───── Entries shown ─────

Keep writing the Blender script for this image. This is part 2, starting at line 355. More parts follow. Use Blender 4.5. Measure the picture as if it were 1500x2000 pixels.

─────
───── Entries shown ─────

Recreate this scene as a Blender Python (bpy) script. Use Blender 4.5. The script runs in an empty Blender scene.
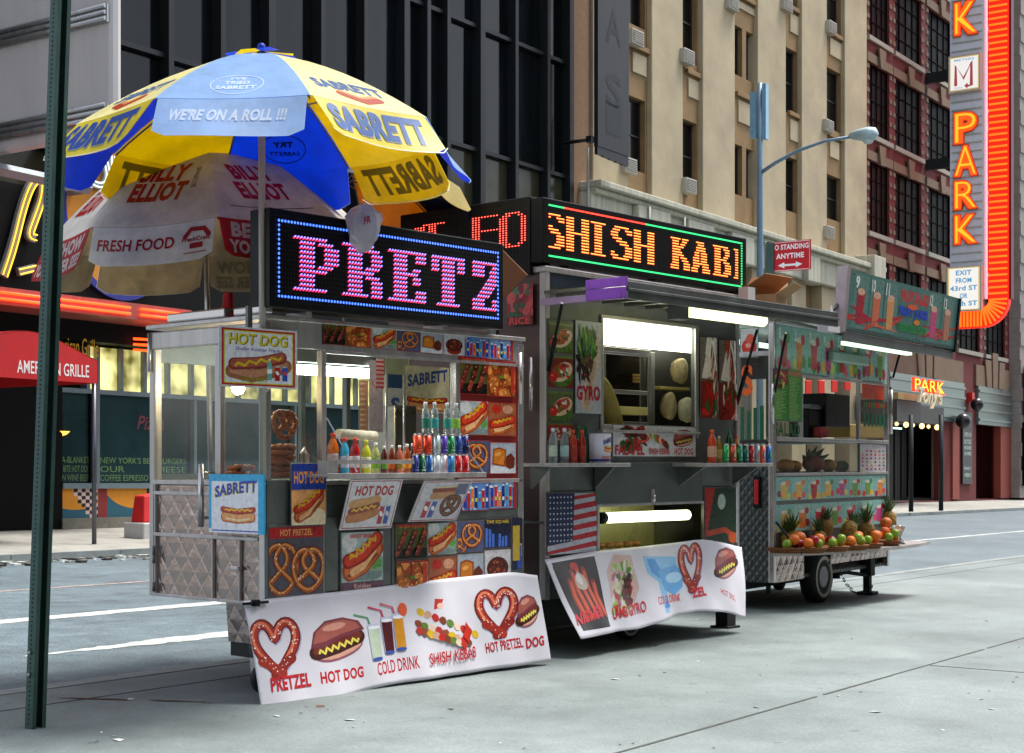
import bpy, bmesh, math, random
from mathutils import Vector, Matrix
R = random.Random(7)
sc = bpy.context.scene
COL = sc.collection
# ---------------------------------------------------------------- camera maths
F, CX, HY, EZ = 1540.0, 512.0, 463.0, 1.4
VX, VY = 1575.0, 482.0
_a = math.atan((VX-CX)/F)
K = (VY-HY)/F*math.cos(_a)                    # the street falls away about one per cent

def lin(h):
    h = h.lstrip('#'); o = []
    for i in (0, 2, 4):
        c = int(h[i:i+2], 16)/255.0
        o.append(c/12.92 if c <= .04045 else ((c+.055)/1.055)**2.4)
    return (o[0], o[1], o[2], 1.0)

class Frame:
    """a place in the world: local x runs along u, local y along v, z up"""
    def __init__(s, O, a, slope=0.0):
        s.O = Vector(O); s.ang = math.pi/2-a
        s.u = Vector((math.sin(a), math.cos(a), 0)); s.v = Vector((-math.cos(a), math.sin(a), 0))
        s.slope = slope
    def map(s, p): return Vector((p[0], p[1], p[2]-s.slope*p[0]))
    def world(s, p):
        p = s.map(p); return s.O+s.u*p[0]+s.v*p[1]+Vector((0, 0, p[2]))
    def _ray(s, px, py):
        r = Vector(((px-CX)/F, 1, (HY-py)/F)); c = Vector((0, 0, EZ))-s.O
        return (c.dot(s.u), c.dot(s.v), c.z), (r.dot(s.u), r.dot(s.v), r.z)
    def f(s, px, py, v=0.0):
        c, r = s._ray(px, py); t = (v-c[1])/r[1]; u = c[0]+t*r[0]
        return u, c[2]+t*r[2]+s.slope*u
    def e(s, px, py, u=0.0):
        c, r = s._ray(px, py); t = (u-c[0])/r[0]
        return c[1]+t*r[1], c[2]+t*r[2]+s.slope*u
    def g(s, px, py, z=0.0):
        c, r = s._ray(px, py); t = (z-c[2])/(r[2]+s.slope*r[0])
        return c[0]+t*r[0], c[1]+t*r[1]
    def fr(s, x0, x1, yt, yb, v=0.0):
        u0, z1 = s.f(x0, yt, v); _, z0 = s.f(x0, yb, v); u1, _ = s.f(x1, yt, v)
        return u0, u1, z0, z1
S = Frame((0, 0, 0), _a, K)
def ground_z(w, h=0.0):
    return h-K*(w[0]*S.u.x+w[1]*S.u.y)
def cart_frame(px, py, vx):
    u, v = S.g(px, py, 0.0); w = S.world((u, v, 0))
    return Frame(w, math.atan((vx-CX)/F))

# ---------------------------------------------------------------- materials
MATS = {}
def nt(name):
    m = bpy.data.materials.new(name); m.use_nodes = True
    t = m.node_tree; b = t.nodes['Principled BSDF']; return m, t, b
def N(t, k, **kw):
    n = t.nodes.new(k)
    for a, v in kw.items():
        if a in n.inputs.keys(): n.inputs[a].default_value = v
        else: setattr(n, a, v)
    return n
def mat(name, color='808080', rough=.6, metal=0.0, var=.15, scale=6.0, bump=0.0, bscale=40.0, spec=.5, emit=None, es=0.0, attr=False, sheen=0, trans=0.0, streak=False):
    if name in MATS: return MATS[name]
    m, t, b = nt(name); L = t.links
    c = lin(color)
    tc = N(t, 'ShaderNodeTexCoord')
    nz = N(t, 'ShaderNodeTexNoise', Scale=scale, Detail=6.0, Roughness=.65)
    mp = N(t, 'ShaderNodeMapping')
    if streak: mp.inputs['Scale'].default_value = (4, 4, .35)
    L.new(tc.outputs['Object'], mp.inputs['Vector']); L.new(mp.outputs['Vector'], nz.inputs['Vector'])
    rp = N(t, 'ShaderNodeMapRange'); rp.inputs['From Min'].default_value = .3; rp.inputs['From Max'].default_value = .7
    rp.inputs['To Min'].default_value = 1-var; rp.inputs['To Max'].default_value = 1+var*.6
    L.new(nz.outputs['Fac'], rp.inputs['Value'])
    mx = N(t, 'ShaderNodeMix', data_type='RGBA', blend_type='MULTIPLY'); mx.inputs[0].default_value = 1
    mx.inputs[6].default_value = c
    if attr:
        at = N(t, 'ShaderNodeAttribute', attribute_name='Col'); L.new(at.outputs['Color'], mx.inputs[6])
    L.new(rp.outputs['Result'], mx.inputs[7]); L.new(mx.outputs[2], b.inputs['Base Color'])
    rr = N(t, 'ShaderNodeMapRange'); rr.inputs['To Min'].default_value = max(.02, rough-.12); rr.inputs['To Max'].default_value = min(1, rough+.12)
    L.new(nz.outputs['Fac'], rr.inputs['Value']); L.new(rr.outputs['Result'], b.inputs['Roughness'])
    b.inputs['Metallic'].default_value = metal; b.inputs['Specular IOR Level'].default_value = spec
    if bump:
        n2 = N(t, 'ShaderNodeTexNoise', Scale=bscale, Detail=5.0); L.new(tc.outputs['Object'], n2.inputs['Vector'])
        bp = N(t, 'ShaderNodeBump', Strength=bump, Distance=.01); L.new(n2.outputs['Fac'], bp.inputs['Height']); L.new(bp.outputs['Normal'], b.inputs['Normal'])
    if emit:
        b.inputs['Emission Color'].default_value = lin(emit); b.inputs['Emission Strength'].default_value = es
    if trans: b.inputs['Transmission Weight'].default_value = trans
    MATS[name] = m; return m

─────

- Exercise directions: From the records above, extract the lines from the one holding "Recreate this scene" through the one holding "return (o[0], o[1], o[2], 1.0)", word for word; omit the pictures.

- The completed task:
Recreate this scene as a Blender Python (bpy) script. Use Blender 4.5. The script runs in an empty Blender scene.
import bpy, bmesh, math, random
from mathutils import Vector, Matrix
R = random.Random(7)
sc = bpy.context.scene
COL = sc.collection
# ---------------------------------------------------------------- camera maths
F, CX, HY, EZ = 1540.0, 512.0, 463.0, 1.4
VX, VY = 1575.0, 482.0
_a = math.atan((VX-CX)/F)
K = (VY-HY)/F*math.cos(_a)                    # the street falls away about one per cent

def lin(h):
    h = h.lstrip('#'); o = []
    for i in (0, 2, 4):
        c = int(h[i:i+2], 16)/255.0
        o.append(c/12.92 if c <= .04045 else ((c+.055)/1.055)**2.4)
    return (o[0], o[1], o[2], 1.0)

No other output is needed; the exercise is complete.